The Police Ombudsman Nuala O'Loan has found that a 29-year-old man who was knocked down and killed by a PSNI Land Rover in west Belfast two years ago was the victim of a "tragic accident".
Jim McMenamin, from Glenalina Road, was knocked down by the vehicle near the junction of the Springfield Road and Avoca Close in the early hours of Saturday June 4th, 2005, as police responded to an emergency call. He died at the scene.
Mrs O'Loan also concluded, despite some witness statements to the contrary, that the Land Rover's warning siren was sounding at the time of the accident.
The ombudsman reported that of the people who offered witness statements, only one person actually saw the collision.
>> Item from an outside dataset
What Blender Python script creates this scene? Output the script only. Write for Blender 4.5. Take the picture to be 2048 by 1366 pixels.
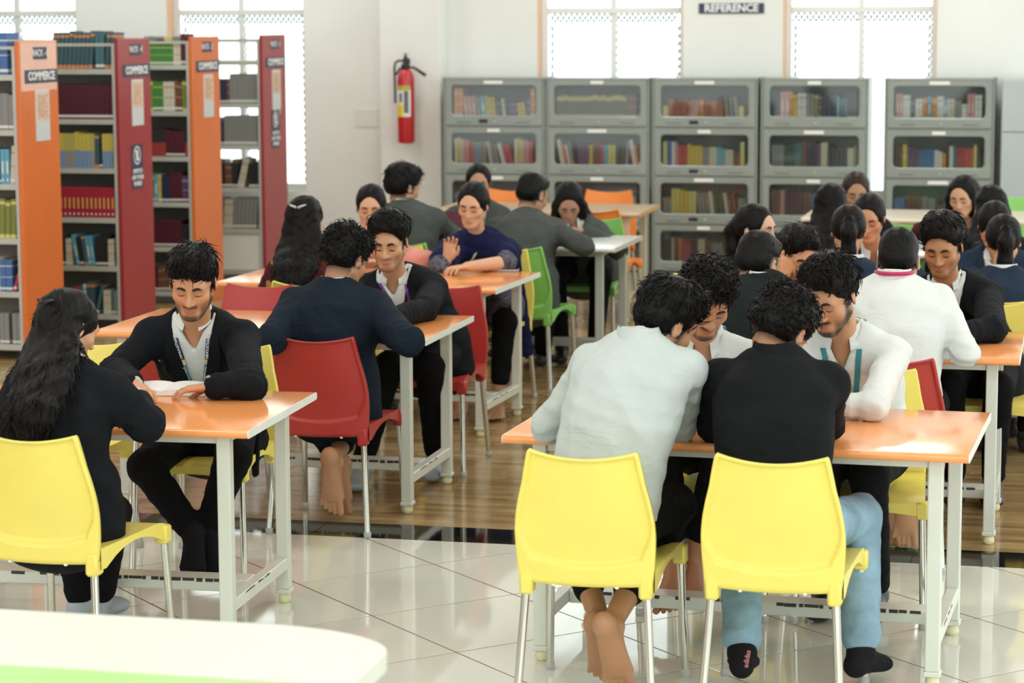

The witness said he had been driving along the Springfield Road when he saw the police vehicle with blue lights flashing pass him on the other side of the road.
"When he looked in his rear-view mirror he saw a young man standing at the junction, then saw him run across the road before being hit," said Mrs O'Loan.
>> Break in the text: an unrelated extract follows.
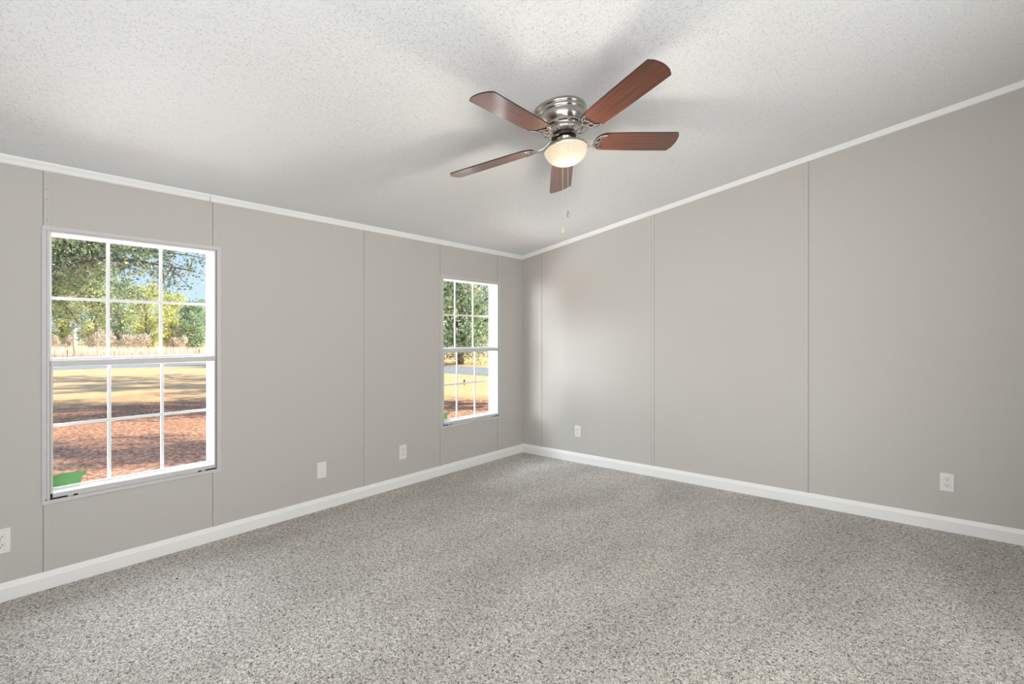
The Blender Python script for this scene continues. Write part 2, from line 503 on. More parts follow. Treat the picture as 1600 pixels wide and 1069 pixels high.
# ------------------------------------------------------------------ windows
def window(idx, w, op):
    y0, y1 = w; a, b = op
    root = empty('window_%d' % idx, (0, 0, 0))
    root['kind'] = 'structure'
    P = lambda name, bm, m: obj(name, bm, m, root)
    # thin casing strips screwed to the wall, butt jointed
    bm = bmesh.new(); box(bm, 0, .006, y0, y1, WZ1 - .020, WZ1, .0015); P('head_casing', bm, M['flange'])
    bm = bmesh.new(); box(bm, 0, .006, y0, y1, WZ0, WZ0 + .019, .0015); P('sill_casing', bm, M['flange'])
    for s, (p, q) in enumerate(((y0, y0 + .020), (y1 - .020, y1))):
        bm = bmesh.new(); box(bm, 0, .0055, p, q, WZ0 + .019, WZ1 - .020, .0015)
        if s == 0: box(bm, 0, .011, p + .018, p + .029, WZ0 + .019, WZ1 - .020, .003)
        else: box(bm, 0, .009, p - .005, p + .003, WZ0 + .019, WZ1 - .020, .002)
        P('side_casing', bm, M['flange'])
    # head and sill of the main frame
    bm = bmesh.new()
    box(bm, -.118, .001, a - .010, b + .010, OZ1, WZ1 - .020)
    box(bm, -.118, .003, a - .010, a, OZ0 - .01, OZ1 + .01)
    box(bm, -.118, .003, b, b + .010, OZ0 - .01, OZ1 + .01)
    box(bm, -.118, .005, a - .010, b + .010, OZ0 - .028, OZ0 - .001, .002)
    P('frame', bm, M['vinyl'])
    bm = bmesh.new()
    box(bm, .001, .009, a - .008, b + .008, OZ1 + .001, WZ1 - .021, .002)
    P('head_track', bm, M['flange'])
    # dark gaps beside the lower sash and the slots at the bottom corners
    bm = bmesh.new()
    box(bm, .004, .0066, a - .0085, a - .0060, WZ0 + .024, 1.128)
    box(bm, .004, .0066, b + .0085, b + .0105, WZ0 + .024, 1.128)
    box(bm, .004, .0066, b + .0085, b + .0098, 1.128, OZ1 + .005)
    P('side_gap', bm, M['seam'])
    bm = bmesh.new()
    zs = WZ0 + .021
    for p, q in ((a - .008, a + .060), (a + .083, a + .100), (b - .088, b - .070), (b - .050, b + .010)):
        box(bm, .003, .0075, p, q, zs, zs + .0065)
    box(bm, .005, .0068, y0 + .013, y0 + .018, zs - .002, zs + .004)
    P('drain_slot', bm, M['black'])
    # lower sash: slim rails in the inner track
    zm = 1.122
    dl, du = -.080, -.105
    bm = bmesh.new()
    box(bm, -.006, .0075, a - .006, a + .004, WZ0 + .028, zm - .012, .0015)
    box(bm, -.006, .0068, b - .001, b + .008, WZ0 + .028, zm - .012, .0015)
    box(bm, -.006, .0075, a - .006, b + .008, WZ0 + .028, OZ0 - .002, .0015)
    lo = P('lower_sash', bm, M['flange'])
    bm = bmesh.new()
    box(bm, dl - .008, dl + .010, a, b, OZ0, OZ0 + .006)
    box(bm, dl - .008, dl + .010, a, a + .006, OZ0, zm)
    box(bm, dl - .008, dl + .010, b - .004, b, OZ0, zm)
    obj('glazing_bead', bm, M['vinyl'], lo)
    bm = bmesh.new()
    box(bm, -.030, .011, a - .006, b + .006, zm - .020, zm + .008, .004, 3)
    obj('meeting_rail', bm, M['flange'], lo)
    bm = bmesh.new()
    box(bm, .0095, .0125, a - .002, b + .002, zm - .0225, zm - .0195, .001)
    obj('finger_lip', bm, M['screw'], lo)
    # upper sash
    bm = bmesh.new()
    box(bm, du - .008, du + .010, a, b, OZ1 - .002, OZ1)
    box(bm, du - .008, du + .010, a, a + .006, zm, OZ1)
    box(bm, du - .008, du + .010, b - .004, b, zm, OZ1)
    box(bm, du - .008, -.028, a, b, zm - .010, zm + .020, .002)
    up = P('upper_sash', bm, M['vinyl'])
    # colonial grilles: three panes across, two high in each sash
    def grille(parent, x, z0, z1, zh):
        bm = bmesh.new()
        for k in (1, 2):
            yy = a + (b - a) * k / 3
            box(bm, x - .004, x + .004, yy - .0080, yy + .0080, z0, z1, .0015, 1)
        box(bm, x - .0036, x + .0036, a, b, zh - .0080, zh + .0080, .0015, 1)
        obj('grille', bm, M['vinyl'], parent)
        bm = bmesh.new()
        box(bm, x - .0065, x - .0055, a, b, z0, z1)
        obj('glass_pane', bm, M['glass'], parent)
    grille(lo, dl, OZ0, zm, 0.795)
    grille(up, du, zm, OZ1, 1.449)
    # green film sticker in the lower left corner of the glass
    bm = bmesh.new()
    g0, g1 = OZ0 + .008, OZ0 + .068
    ln = .148
    pts = [(a + .008, g0), (a + ln - .020, g0), (a + ln - .018, g0 + .035)]
    pts += [(a + ln - .006 + .009 * math.cos(t), g0 + .048 + .010 * math.sin(t)) for t in [math.radians(d) for d in range(-90, 91, 20)]]
    pts += [(a + ln - .030, g1), (a + .050, g1 + .004), (a + .008, g1 - .006)]
    prism(bm, pts, dl - .0050, dl - .0045, lambda u, v, w: (w, u, v))
    s = obj('sticker', bm, M['sticker'], lo)
    s['label'] = 'translucent green sticker'
    # screws in the casing
    for zz in (0.60, 0.88, 1.16, 1.45, 1.70):
        for yy in (y0 + .009, y1 - .008):
            bm = bmesh.new()
            prism(bm, [(yy + .0032 * math.cos(t * math.pi / 5), zz + .0032 * math.sin(t * math.pi / 5)) for t in range(10)], .005, .0068, lambda u, v, w: (w, u, v))
            obj('screw', bm, M['screw'], root)
    for yy in (y0 + .12, y0 + .41, y0 + .66):
        for zz in (WZ0 + .009, WZ1 - .008):
            bm = bmesh.new()
            prism(bm, [(yy + .0035 * math.cos(t * math.pi / 5), zz + .0035 * math.sin(t * math.pi / 5)) for t in range(10)], .005, .0072, lambda u, v, w: (w, u, v))
            obj('screw', bm, M['screw'], root)
    return root
window(1, WIN[0], OPN[0])
window(2, WIN[1], OPN[1])

# ------------------------------------------------------------------ wall plates
def rounded(w, h, r, n=5):
    pts = []
    for cx, cy, a0 in ((w - r, h - r, 0), (-w + r, h - r, 90), (-w + r, -h + r, 180), (w - r, -h + r, 270)):
        for k in range(n + 1):
            t = math.radians(a0 + 90 * k / n)
            pts.append((cx + r * math.cos(t), cy + r * math.sin(t)))
    return pts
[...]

Other witnesses said they saw the speeding Land Rover pass them and while it had its blue lights on, it had no siren.
Mrs O'Loan said her investigators listened to the police radio transmissions which they seized shortly after the incident. "The sirens can be clearly heard when an officer in the Land Rover responded to the call on his radio and almost one minute later after the collision when he requested for an ambulance," she added.
"We have checked and established that there was no other emergency vehicle in the area at the time. From that fact, and the volume of the noise of the siren, we have concluded that the vehicle did in fact have its siren on," she said.
"I am aware that many of the witnesses we talked to were quite clear that they did not hear a siren. I am also very conscious that the issue of whether or not the siren was on became a major issue in the media: maybe the subsequent coverage affected people's recollection of events," added Mrs O'Loan.
She said that nothing in her investigation suggested "it was anything other than a tragic accident". Mrs O'Loan sympathised with the McMenamin family.
She added that the driver of the vehicle "was clearly affected by what happened and visibly upset when we talked to him.
"Despite this he co-operated fully with my investigators and spoke freely and openly about what happened."